By definition we know that the magnetic flux is defined as
[tex]\Phi = B*ACos\theta[/tex]
Where,
B = Magnetic Field
A = Cross-sectional area
[tex]\theta =[/tex] Angle between the axis of the lopp and the field direction
The angle is given as a function of frequency and angular velocity, therefore
[tex]\theta = \omega t[/tex]
In this way we can rewrite the equation we had as,
[tex]\phi = BAcos(\omega t)[/tex]
PART A) By Faraday's law we know that the induced voltage emf is given by the expression,
[tex]\epsilon_{emf} = -N\frac{d\Phi}{dt}[/tex]

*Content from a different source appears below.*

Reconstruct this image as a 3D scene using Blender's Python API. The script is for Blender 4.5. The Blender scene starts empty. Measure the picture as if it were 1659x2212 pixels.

Therefore replacing we have,
[tex]\epsilon_{emf} = -N \frac{d(BAcos\theta)}{dt}[/tex]
[tex]\epsilon_{emf} = -NBA \frac{d(cos(\omega t))}{dt}[/tex]
The final expression would be,
[tex]\epsilon_{emf} = NBA\omega sin(\omega t)[/tex]
Where,
[tex]\omega =[/tex] Angular Velocity
N = Number of loops
A = Cross-sectional area
B = Magnetic Field
t = time
PART B) To find the maximum voltage [tex]\omega t = 90[/tex]
Therefore [tex]sin(90) = 1[/tex] as well
[tex]\epsilon_{emfMAX} = NAB*2\omega[/tex]
PART C) With the values given then the maximum area is,
[tex]\epsilon_{max} = 500 * A * 0.2 * 2*3.14 * 60[/tex]
Re-arrange to find A,
[tex]A = \frac{60}{(500 * 0.2* 2*3.14 * 60)}[/tex]
[tex]A = 1.59*10^{-3} m^2[/tex]